Verlossing komt op een andere wijze tot stand. Rav Kook stelde eens kernachtig:
‘Als wij zijn vernietigd
en de wereld met ons is vernietigd
door haat zonder oorzaak,
dan zullen wij worden herbouwd
en zal de wereld met ons worden herbouwd
door liefde zonder oorzaak.’
Die gedachte sprak me erg aan. De haat die in ons woont en haat om niet is, zonder oorzaak, zonder reden, moet worden tot liefde om niet.

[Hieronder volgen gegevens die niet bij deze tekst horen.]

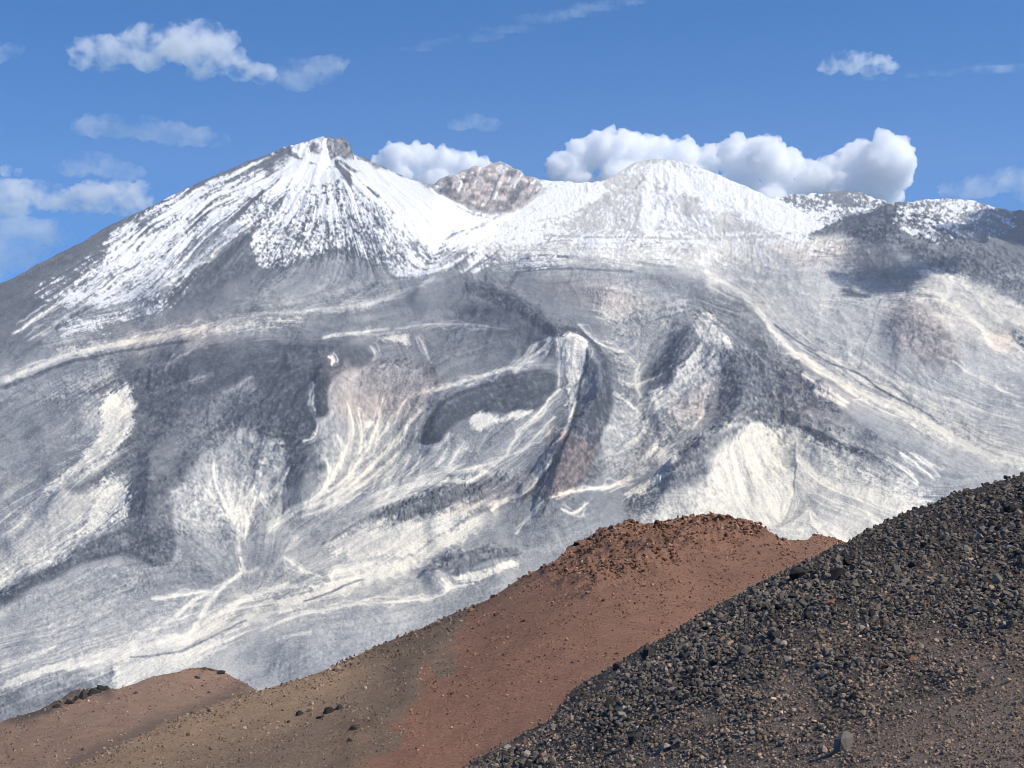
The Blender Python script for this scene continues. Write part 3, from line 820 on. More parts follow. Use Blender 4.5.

De rabbijn sloot af met de opmerking dat dat zelfs zo moet zijn als we oog in oog staan met een ander die zijn hand tegen ons verheft. Weer werd ik getroffen. Ik herinnerde me de zin in Klaagliederen die spreekt over het toewenden van je wang aan wie je slaat (Klaagl. 3:30). Leerde Jezus ons niet zo te leven? Die dwaze levenshouding blijkt dichter bij het Jodendom te staan dan ik dacht.
Het Jodendom blijkt alles behalve gevangen in het verleden en vlucht ook niet weg naar de toekomst, maar staat met beide benen in het hier en nu. Daar kunnen we als christenen een voorbeeld aan nemen.